» EXERCISE REQUIREMENTS
Repeat, without any change, the entries presented below.

» SOURCE MATERIAL
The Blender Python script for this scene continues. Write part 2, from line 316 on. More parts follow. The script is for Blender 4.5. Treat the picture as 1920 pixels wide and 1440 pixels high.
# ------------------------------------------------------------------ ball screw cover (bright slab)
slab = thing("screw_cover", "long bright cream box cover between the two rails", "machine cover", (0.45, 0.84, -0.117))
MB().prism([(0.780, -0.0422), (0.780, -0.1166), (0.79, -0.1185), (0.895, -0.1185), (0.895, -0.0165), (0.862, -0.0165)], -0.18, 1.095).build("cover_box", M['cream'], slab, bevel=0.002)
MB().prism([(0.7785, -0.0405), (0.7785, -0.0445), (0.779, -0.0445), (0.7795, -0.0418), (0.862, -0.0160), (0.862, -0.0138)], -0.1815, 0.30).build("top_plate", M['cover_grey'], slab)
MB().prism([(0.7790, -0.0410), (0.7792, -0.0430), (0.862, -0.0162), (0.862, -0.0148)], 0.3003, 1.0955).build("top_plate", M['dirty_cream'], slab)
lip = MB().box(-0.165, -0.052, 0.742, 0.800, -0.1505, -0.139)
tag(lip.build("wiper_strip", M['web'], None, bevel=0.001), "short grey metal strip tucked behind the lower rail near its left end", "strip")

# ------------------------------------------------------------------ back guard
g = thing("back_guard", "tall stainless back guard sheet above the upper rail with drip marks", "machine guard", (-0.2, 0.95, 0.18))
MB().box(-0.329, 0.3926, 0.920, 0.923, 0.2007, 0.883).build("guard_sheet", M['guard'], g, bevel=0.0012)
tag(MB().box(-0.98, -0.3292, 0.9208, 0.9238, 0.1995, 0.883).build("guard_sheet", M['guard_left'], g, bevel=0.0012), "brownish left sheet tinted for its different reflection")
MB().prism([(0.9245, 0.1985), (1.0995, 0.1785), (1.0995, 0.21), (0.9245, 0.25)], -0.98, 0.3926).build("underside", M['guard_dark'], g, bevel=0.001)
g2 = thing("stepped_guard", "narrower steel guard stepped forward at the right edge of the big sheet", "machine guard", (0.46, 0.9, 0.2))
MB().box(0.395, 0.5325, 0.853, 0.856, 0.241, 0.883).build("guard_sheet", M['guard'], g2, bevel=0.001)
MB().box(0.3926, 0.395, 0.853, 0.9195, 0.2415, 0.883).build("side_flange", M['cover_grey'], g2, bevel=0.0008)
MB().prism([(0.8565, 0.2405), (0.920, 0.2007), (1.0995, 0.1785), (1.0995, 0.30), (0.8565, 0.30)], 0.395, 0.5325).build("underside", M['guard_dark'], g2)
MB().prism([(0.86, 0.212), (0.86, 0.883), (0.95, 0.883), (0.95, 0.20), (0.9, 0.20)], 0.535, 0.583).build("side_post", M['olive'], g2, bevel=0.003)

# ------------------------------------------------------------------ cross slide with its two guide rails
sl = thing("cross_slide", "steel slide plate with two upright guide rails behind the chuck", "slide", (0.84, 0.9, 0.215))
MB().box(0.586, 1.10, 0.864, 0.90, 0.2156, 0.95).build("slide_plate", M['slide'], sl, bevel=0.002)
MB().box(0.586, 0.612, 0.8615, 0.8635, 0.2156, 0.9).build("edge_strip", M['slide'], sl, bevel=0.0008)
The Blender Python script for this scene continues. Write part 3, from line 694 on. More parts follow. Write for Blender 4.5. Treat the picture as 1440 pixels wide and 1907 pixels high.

» TASK OUTPUT
The Blender Python script for this scene continues. Write part 2, from line 316 on. More parts follow. The script is for Blender 4.5. Treat the picture as 1920 pixels wide and 1440 pixels high.
# ------------------------------------------------------------------ ball screw cover (bright slab)
slab = thing("screw_cover", "long bright cream box cover between the two rails", "machine cover", (0.45, 0.84, -0.117))
MB().prism([(0.780, -0.0422), (0.780, -0.1166), (0.79, -0.1185), (0.895, -0.1185), (0.895, -0.0165), (0.862, -0.0165)], -0.18, 1.095).build("cover_box", M['cream'], slab, bevel=0.002)
MB().prism([(0.7785, -0.0405), (0.7785, -0.0445), (0.779, -0.0445), (0.7795, -0.0418), (0.862, -0.0160), (0.862, -0.0138)], -0.1815, 0.30).build("top_plate", M['cover_grey'], slab)
MB().prism([(0.7790, -0.0410), (0.7792, -0.0430), (0.862, -0.0162), (0.862, -0.0148)], 0.3003, 1.0955).build("top_plate", M['dirty_cream'], slab)
lip = MB().box(-0.165, -0.052, 0.742, 0.800, -0.1505, -0.139)
tag(lip.build("wiper_strip", M['web'], None, bevel=0.001), "short grey metal strip tucked behind the lower rail near its left end", "strip")

# ------------------------------------------------------------------ back guard
g = thing("back_guard", "tall stainless back guard sheet above the upper rail with drip marks", "machine guard", (-0.2, 0.95, 0.18))
MB().box(-0.329, 0.3926, 0.920, 0.923, 0.2007, 0.883).build("guard_sheet", M['guard'], g, bevel=0.0012)
tag(MB().box(-0.98, -0.3292, 0.9208, 0.9238, 0.1995, 0.883).build("guard_sheet", M['guard_left'], g, bevel=0.0012), "brownish left sheet tinted for its different reflection")
MB().prism([(0.9245, 0.1985), (1.0995, 0.1785), (1.0995, 0.21), (0.9245, 0.25)], -0.98, 0.3926).build("underside", M['guard_dark'], g, bevel=0.001)
g2 = thing("stepped_guard", "narrower steel guard stepped forward at the right edge of the big sheet", "machine guard", (0.46, 0.9, 0.2))
MB().box(0.395, 0.5325, 0.853, 0.856, 0.241, 0.883).build("guard_sheet", M['guard'], g2, bevel=0.001)
MB().box(0.3926, 0.395, 0.853, 0.9195, 0.2415, 0.883).build("side_flange", M['cover_grey'], g2, bevel=0.0008)
MB().prism([(0.8565, 0.2405), (0.920, 0.2007), (1.0995, 0.1785), (1.0995, 0.30), (0.8565, 0.30)], 0.395, 0.5325).build("underside", M['guard_dark'], g2)
MB().prism([(0.86, 0.212), (0.86, 0.883), (0.95, 0.883), (0.95, 0.20), (0.9, 0.20)], 0.535, 0.583).build("side_post", M['olive'], g2, bevel=0.003)

# ------------------------------------------------------------------ cross slide with its two guide rails
sl = thing("cross_slide", "steel slide plate with two upright guide rails behind the chuck", "slide", (0.84, 0.9, 0.215))
MB().box(0.586, 1.10, 0.864, 0.90, 0.2156, 0.95).build("slide_plate", M['slide'], sl, bevel=0.002)
MB().box(0.586, 0.612, 0.8615, 0.8635, 0.2156, 0.9).build("edge_strip", M['slide'], sl, bevel=0.0008)
The Blender Python script for this scene continues. Write part 3, from line 694 on. More parts follow. Write for Blender 4.5. Treat the picture as 1440 pixels wide and 1907 pixels high.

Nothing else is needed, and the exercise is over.